Illinois Gov. J.B. Pritzker, standing with Aurora officials at the news conference, said there was no way for him to prepare for this kind of event, the first tragedy of his administration.

"There are no words for the kind of evil that robs our neighbors of their hopes, their dreams and their futures," he said. "There are no words to express our gratitude to the officers who were wounded in the line of duty as they responded to the gravest kind of danger they could face."

Tiffany Probst, whose father works in the building, told the Chicago Tribune she first heard about the shooting when her friend alerted her to a Facebook post. She jumped in her car and drove toward the scene, but couldn't get close.

Her father doesn't carry a cellphone, so she had no way to reach him. She sat in her car and watched the police response on her phone.

"We're sitting there staring at the screen and watching SWAT about to go in," she said.
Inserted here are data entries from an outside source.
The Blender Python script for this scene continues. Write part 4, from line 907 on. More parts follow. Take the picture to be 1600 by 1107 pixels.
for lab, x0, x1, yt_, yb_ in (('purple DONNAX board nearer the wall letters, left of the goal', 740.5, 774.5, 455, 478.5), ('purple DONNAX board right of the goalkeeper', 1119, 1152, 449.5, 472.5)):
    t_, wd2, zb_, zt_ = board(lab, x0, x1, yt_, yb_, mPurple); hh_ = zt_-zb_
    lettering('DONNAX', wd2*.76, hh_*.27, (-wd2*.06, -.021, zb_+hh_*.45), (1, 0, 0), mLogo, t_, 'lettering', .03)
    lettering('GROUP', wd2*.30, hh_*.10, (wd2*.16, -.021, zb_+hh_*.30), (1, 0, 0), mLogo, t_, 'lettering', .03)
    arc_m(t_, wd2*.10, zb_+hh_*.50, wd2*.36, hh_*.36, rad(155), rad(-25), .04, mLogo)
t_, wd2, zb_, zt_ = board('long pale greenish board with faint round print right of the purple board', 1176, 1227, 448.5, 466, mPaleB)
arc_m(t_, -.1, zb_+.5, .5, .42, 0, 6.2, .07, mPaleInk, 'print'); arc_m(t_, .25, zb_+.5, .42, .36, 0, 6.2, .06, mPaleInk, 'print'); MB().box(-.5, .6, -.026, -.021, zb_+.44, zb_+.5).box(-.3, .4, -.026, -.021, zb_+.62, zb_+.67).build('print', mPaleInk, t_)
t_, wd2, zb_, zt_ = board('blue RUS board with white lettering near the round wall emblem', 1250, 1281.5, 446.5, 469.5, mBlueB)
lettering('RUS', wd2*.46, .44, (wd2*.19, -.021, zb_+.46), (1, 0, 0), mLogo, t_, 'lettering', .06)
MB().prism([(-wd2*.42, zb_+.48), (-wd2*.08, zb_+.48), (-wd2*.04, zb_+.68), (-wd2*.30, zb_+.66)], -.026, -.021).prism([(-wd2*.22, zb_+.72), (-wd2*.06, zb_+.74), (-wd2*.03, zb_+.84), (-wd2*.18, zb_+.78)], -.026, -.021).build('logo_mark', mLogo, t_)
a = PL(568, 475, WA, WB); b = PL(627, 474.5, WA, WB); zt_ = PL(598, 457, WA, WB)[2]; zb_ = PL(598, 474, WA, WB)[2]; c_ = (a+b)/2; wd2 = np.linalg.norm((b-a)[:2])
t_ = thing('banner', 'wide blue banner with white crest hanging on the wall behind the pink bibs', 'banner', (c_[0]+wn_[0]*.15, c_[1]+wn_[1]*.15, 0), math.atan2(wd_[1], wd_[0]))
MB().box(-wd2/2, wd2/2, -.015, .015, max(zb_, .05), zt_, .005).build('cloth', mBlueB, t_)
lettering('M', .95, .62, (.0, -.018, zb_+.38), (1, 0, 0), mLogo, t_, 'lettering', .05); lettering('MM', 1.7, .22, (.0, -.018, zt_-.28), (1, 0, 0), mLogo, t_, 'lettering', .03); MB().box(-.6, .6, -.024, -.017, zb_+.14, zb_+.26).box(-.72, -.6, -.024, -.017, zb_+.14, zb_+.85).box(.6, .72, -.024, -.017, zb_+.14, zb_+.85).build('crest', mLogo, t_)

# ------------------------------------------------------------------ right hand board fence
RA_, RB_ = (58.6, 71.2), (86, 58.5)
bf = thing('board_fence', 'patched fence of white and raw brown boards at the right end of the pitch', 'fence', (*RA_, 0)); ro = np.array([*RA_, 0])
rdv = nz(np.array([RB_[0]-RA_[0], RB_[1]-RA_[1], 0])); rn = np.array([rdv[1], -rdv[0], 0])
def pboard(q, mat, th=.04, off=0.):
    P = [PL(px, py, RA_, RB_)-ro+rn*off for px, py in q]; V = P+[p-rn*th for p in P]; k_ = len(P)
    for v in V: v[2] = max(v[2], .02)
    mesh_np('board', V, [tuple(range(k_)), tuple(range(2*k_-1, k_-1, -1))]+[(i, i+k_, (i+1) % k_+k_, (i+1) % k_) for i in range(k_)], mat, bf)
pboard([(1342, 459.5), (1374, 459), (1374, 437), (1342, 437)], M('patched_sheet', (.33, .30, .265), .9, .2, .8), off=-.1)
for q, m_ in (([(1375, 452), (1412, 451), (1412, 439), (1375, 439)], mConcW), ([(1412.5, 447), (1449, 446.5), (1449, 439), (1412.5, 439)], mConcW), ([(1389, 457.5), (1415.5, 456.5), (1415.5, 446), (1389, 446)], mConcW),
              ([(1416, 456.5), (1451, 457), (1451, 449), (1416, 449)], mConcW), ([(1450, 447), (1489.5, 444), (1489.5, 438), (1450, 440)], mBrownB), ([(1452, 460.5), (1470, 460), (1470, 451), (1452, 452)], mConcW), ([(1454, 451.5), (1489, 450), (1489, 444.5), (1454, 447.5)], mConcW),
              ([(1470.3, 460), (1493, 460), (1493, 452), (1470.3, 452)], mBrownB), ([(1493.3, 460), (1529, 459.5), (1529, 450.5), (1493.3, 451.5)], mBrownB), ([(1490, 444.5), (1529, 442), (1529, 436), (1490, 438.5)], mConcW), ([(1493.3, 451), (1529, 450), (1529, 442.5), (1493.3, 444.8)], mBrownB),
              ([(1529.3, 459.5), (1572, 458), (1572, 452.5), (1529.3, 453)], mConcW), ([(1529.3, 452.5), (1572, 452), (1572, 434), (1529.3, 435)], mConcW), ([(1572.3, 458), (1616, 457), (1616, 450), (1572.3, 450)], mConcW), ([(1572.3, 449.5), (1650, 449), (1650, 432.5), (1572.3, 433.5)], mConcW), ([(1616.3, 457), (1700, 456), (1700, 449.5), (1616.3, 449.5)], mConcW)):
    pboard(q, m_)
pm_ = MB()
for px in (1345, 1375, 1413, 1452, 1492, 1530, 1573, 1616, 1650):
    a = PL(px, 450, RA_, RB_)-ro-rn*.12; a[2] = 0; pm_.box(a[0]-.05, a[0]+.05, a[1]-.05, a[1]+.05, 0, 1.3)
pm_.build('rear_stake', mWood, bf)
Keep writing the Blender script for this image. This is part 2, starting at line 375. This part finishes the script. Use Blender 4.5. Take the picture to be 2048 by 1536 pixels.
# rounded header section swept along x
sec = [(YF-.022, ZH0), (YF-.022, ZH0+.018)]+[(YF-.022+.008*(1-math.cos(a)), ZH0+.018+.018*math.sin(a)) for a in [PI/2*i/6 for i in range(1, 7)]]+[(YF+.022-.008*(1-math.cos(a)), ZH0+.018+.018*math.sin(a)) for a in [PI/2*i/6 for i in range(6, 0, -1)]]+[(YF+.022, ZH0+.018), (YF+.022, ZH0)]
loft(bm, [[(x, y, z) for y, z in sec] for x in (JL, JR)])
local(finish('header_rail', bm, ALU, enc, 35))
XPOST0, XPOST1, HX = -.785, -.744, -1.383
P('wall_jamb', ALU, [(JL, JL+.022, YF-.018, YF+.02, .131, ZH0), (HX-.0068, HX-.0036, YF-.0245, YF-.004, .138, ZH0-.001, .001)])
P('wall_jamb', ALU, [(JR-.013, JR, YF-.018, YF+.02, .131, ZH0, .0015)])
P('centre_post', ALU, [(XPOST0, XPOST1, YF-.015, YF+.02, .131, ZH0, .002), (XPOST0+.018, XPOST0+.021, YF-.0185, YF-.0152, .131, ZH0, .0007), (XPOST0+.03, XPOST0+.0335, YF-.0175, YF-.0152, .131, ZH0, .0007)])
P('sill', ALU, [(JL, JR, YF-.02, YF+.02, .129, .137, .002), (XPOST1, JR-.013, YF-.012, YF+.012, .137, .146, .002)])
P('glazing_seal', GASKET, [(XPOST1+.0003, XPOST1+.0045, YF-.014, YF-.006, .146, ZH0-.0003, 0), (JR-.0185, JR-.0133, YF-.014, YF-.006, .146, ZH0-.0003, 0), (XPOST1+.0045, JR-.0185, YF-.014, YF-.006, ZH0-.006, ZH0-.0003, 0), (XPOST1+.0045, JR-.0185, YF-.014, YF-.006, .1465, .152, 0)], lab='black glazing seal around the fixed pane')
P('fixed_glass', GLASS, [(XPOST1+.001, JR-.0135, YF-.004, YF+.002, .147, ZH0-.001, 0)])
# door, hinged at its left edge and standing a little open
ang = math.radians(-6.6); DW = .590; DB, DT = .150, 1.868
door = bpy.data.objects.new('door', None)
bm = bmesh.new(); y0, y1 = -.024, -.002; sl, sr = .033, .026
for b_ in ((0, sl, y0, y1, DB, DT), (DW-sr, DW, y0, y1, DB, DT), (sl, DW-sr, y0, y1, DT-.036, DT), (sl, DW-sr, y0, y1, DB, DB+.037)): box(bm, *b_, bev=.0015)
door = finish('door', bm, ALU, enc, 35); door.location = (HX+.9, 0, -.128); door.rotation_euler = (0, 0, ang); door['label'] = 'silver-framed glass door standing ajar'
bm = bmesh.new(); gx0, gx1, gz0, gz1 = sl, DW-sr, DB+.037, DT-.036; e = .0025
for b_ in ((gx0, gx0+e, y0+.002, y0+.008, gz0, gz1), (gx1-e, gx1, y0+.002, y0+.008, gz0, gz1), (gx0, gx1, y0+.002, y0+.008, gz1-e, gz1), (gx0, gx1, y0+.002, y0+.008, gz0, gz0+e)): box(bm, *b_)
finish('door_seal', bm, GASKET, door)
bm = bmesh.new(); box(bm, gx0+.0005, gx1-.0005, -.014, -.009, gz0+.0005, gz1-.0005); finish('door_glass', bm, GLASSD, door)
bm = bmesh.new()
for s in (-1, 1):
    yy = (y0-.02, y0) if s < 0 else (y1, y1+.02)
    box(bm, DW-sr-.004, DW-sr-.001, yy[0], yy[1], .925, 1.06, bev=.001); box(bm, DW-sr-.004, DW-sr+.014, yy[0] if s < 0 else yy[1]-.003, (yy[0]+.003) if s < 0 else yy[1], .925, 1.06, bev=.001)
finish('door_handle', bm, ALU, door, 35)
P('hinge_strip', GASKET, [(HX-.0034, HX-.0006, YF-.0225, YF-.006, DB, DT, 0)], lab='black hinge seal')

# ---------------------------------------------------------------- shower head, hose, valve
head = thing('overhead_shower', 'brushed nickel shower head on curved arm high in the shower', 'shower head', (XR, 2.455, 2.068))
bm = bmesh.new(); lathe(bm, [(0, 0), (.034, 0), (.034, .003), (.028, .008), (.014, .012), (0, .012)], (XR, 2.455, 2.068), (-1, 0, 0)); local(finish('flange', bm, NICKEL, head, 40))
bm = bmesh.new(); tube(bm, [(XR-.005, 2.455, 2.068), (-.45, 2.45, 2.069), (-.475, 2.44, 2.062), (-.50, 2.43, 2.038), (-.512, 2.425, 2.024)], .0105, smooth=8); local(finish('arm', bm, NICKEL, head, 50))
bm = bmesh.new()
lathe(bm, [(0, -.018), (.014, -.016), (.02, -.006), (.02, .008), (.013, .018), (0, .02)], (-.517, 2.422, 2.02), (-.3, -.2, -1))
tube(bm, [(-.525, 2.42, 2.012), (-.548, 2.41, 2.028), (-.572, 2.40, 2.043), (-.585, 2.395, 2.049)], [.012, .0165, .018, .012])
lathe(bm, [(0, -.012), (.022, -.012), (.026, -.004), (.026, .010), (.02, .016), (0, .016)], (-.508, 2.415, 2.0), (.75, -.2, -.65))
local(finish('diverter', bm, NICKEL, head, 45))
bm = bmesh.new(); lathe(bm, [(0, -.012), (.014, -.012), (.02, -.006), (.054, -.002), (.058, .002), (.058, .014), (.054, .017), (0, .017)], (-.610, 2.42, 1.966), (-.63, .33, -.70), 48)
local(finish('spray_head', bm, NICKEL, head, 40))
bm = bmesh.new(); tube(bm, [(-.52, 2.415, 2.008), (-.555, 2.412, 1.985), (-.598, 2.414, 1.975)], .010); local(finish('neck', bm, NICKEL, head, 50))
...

Finally, after about 15 minutes, her father managed to find someone with a phone and called her, and relief replaced her growing panic.

As the investigation continued, a Kane County sheriff's office bomb squad vehicle could be seen outside what was believed to be Martin's apartment building on Selmartin Road.

Mary McKnight, who lives in the area, stepped out of her car with a cherry cheesecake purchased for her son's birthday, to a flurry of police cars, officers and media trucks. "This is a strange thing to come home to," she said.

People at the home of a relative of the Martin family in the western suburbs were visibly emotional and upset Friday evening. They asked for privacy to mourn.

"We are mourning for the victims and we are mourning for our families," said one woman, who declined to be identified but spoke on behalf of the family. "We need peace ... We're worried about the other people who were killed and hurt. Our family has to mourn too because we lost one too."

Officials with Henry Pratt could not immediately be reached for comment. The company began in 1901 as a metal fabricating shop and is a subsidiary of Atlanta-based Mueller Water Co.